[Begin]
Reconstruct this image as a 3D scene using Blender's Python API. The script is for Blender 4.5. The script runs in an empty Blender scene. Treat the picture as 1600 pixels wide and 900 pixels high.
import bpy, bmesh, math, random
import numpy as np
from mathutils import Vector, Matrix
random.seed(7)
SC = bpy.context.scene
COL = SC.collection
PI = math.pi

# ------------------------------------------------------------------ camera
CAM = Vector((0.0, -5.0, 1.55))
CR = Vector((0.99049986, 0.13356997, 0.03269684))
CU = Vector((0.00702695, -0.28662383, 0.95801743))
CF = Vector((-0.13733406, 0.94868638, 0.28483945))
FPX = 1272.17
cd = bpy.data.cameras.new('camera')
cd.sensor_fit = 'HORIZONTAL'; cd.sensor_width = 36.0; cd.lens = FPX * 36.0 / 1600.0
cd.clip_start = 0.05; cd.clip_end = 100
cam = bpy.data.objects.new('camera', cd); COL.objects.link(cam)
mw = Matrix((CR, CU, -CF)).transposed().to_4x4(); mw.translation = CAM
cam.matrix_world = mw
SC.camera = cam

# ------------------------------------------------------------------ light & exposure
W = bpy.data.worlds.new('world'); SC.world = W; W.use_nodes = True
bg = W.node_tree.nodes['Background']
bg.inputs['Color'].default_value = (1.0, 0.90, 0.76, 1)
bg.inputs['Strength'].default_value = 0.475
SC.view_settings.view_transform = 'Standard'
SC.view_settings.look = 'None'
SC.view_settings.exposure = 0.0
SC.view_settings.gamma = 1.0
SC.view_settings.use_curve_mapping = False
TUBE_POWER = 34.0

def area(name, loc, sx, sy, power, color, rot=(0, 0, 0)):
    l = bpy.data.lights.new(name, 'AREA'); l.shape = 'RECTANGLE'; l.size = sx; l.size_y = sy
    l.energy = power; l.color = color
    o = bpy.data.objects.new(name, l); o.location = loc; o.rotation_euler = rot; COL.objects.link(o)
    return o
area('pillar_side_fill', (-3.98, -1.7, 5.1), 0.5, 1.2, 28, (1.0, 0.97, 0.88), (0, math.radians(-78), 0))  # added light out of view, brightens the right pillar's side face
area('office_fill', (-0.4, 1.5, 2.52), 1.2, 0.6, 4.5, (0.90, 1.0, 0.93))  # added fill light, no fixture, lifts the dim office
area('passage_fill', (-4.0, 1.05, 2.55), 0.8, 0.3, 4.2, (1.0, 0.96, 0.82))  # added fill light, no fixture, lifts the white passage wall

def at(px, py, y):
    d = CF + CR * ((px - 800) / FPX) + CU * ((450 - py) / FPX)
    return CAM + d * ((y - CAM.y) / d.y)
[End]
▸ **Problem requirements**: Restate, word for word and with nothing added, the lines from the first line of the listing through the one where "TUBE_POWER = 34.0" stands.

▸ **Solution to this problem**:
Reconstruct this image as a 3D scene using Blender's Python API. The script is for Blender 4.5. The script runs in an empty Blender scene. Treat the picture as 1600 pixels wide and 900 pixels high.
import bpy, bmesh, math, random
import numpy as np
from mathutils import Vector, Matrix
random.seed(7)
SC = bpy.context.scene
COL = SC.collection
PI = math.pi

# ------------------------------------------------------------------ camera
CAM = Vector((0.0, -5.0, 1.55))
CR = Vector((0.99049986, 0.13356997, 0.03269684))
CU = Vector((0.00702695, -0.28662383, 0.95801743))
CF = Vector((-0.13733406, 0.94868638, 0.28483945))
FPX = 1272.17
cd = bpy.data.cameras.new('camera')
cd.sensor_fit = 'HORIZONTAL'; cd.sensor_width = 36.0; cd.lens = FPX * 36.0 / 1600.0
cd.clip_start = 0.05; cd.clip_end = 100
cam = bpy.data.objects.new('camera', cd); COL.objects.link(cam)
mw = Matrix((CR, CU, -CF)).transposed().to_4x4(); mw.translation = CAM
cam.matrix_world = mw
SC.camera = cam

# ------------------------------------------------------------------ light & exposure
W = bpy.data.worlds.new('world'); SC.world = W; W.use_nodes = True
bg = W.node_tree.nodes['Background']
bg.inputs['Color'].default_value = (1.0, 0.90, 0.76, 1)
bg.inputs['Strength'].default_value = 0.475
SC.view_settings.view_transform = 'Standard'
SC.view_settings.look = 'None'
SC.view_settings.exposure = 0.0
SC.view_settings.gamma = 1.0
SC.view_settings.use_curve_mapping = False
TUBE_POWER = 34.0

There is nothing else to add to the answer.